Now you gotta understand…by nature I’m about as far from the punitive sort as a person can get, and for me this ground was completely unfamiliar and unprecedented. I belong with the warm fuzzies, not the brass military hats, and I wasn’t sure how I was going to make any kind of impression on a guy I was supposed to terrify, even asked a friend and fellow officer to be there with me. I felt I needed him for moral support…but he didn’t know that. God knows what he thought.
Anyway, slowly and deliberately, I told the hapless soldier EXACTLY what he had done, how it had affected the unit, the company, and the company commander. I told him it would be easier to crush him, maybe get him transferred to a far more dangeous place, than to hope for his contrition and a complete turnaround in his military life. I pointed out that what he had done reflected badly on the unit commander…ME, and I didn’t appreciate it from a doofus, no-brain, moron like HIM.

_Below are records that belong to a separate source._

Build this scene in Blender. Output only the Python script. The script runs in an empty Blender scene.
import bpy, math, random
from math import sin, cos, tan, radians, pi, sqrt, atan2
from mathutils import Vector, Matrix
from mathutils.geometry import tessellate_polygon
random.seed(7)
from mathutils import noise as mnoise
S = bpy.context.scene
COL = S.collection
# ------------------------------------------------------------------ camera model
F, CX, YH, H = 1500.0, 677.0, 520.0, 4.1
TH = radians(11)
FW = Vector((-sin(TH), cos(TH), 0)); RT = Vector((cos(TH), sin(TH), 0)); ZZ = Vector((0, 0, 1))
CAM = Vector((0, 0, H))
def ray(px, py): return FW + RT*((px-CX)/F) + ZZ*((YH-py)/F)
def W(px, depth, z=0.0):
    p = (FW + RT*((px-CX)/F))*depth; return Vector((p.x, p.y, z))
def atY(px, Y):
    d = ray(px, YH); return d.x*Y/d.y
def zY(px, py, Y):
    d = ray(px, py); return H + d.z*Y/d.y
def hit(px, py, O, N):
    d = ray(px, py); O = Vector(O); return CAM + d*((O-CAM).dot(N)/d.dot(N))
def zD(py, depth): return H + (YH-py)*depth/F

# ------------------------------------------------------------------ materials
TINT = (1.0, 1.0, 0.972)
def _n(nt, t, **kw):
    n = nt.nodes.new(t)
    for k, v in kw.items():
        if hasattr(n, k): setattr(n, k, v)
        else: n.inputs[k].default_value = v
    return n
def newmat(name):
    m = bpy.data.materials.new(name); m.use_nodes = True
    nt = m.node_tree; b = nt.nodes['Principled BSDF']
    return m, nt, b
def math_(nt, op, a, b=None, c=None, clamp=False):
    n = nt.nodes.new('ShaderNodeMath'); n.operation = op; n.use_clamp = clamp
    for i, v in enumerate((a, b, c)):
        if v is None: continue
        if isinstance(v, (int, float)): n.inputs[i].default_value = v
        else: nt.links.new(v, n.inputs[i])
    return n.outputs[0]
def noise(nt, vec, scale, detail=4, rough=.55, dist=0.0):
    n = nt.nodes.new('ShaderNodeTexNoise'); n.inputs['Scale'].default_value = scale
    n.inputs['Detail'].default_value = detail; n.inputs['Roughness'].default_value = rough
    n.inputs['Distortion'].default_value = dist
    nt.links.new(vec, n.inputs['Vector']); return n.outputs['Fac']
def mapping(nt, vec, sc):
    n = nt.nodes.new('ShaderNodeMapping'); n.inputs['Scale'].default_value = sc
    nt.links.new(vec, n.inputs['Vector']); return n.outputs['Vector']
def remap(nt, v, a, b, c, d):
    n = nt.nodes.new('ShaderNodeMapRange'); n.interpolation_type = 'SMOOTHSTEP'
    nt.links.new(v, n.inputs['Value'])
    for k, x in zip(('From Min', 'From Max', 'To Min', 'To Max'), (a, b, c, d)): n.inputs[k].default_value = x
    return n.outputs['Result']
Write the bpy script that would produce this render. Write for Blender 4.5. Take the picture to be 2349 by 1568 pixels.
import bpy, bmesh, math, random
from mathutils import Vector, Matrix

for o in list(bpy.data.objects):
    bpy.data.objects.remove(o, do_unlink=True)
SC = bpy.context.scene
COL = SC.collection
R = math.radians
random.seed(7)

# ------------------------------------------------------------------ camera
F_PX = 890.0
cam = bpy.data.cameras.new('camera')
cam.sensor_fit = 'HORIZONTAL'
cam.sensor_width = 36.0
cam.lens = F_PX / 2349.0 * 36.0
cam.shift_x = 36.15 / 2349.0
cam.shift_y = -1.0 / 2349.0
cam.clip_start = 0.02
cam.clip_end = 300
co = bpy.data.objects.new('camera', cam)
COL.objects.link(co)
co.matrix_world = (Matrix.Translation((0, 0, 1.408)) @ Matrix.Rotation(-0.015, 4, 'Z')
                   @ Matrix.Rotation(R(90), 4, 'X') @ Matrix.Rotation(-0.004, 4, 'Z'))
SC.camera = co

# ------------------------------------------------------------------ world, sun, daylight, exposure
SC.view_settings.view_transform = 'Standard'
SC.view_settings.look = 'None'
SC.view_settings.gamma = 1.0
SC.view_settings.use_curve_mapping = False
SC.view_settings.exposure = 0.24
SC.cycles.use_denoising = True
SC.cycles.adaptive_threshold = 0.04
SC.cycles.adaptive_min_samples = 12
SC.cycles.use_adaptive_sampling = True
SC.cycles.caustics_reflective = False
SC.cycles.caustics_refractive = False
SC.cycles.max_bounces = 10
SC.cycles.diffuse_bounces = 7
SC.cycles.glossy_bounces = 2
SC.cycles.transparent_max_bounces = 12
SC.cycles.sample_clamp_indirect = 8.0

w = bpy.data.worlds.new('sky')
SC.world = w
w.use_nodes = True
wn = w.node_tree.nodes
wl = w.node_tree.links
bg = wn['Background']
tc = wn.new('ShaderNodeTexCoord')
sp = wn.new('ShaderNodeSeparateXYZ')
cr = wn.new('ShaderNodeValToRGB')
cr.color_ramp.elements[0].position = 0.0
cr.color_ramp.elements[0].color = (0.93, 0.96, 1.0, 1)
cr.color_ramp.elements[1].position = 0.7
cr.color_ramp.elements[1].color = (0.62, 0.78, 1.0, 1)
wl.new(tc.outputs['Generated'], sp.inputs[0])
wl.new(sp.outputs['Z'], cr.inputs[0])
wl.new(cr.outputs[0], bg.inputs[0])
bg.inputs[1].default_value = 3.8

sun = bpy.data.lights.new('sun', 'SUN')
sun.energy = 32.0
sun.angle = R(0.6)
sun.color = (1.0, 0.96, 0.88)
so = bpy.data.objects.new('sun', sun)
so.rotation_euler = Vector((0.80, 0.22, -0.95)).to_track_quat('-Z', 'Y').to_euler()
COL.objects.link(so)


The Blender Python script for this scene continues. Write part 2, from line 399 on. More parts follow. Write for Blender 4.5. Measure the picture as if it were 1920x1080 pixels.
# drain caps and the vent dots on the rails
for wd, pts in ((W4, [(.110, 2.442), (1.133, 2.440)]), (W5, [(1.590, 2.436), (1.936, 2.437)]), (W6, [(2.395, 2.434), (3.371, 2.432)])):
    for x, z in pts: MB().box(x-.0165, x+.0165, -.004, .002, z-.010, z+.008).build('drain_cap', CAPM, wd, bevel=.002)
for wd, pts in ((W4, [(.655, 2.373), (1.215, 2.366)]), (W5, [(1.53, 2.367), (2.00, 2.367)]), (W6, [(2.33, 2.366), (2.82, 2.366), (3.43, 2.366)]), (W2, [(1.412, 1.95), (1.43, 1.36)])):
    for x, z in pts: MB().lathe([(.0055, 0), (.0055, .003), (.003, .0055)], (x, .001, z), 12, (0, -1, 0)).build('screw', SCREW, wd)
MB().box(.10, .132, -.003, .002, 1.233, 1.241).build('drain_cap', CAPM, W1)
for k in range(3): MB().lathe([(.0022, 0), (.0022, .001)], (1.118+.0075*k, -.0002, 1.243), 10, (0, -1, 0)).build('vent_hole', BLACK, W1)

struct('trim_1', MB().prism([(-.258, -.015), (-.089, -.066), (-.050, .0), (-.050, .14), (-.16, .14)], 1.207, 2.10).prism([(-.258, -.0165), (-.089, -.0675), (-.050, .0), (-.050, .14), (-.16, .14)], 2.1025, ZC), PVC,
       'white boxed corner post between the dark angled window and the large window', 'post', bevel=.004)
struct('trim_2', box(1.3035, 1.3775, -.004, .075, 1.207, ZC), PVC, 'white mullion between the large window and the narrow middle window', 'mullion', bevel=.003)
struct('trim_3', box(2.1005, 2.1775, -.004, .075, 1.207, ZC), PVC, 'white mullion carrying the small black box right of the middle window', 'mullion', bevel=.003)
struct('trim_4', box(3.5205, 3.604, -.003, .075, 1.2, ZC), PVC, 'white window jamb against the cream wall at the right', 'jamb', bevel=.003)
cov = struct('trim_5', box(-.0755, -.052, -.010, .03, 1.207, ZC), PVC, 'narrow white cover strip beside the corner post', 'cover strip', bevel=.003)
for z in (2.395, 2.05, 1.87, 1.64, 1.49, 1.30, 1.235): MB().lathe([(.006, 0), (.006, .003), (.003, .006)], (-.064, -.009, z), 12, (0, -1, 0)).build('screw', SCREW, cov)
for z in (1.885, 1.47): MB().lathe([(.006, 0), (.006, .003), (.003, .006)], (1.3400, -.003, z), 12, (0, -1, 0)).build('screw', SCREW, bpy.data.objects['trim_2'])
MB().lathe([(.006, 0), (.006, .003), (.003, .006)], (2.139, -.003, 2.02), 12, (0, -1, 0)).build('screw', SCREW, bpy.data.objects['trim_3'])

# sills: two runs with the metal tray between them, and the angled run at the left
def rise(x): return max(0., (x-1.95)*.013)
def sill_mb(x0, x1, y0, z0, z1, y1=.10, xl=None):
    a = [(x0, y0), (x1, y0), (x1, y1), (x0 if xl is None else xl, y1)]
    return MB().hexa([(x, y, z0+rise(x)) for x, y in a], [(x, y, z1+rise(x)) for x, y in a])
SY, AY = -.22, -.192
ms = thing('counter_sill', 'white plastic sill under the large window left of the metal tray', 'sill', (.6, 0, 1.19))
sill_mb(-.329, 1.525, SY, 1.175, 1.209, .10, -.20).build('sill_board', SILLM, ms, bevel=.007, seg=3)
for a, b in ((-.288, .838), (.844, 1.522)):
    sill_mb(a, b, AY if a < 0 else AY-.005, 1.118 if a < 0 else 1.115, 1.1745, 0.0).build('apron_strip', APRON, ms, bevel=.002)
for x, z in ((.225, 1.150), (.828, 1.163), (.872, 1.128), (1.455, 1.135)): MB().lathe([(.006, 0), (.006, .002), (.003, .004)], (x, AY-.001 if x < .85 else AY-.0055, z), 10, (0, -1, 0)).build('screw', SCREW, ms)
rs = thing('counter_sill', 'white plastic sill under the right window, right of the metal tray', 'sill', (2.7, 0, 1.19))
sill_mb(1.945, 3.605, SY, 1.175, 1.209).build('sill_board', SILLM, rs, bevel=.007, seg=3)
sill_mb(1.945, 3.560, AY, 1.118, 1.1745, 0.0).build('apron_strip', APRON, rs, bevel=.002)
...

By then, his smile had sort of drifted away, and I could see I was getting through. The problem was…I had no place to go with it. “Tell you what,” I said…in a rising, progressively angry voice. “I know you came here expecting to be punished, but I’m not going to do that…THIS TIME. I’m not fond of half-ass, wimpy punishment…not for a joker like you. I’m going to WATCH you, my friend, and at the first SIGN of another screw-up, I’m gonna unleash the hounds of hell! DO YOU UNDERSTAND ME?”
In a faltering voice, he answered, “Yes.”
“YES? YES…WHAT?”
“Yes, Sir…SIR!”
After the poor guy had shuddered out of my sight, my friend said, “Man! That was brutal! You even had me scared…but I’m curious. What will you do if he does something like this again?” Immensely relieved that both the miscreant and I had survived the ordeal, I told him the truth. “I haven’t the faintest idea…I was acting.” See what I’m getting at? Everybody should take a turn on the stage at least once in his life. You never know when it will come in handy.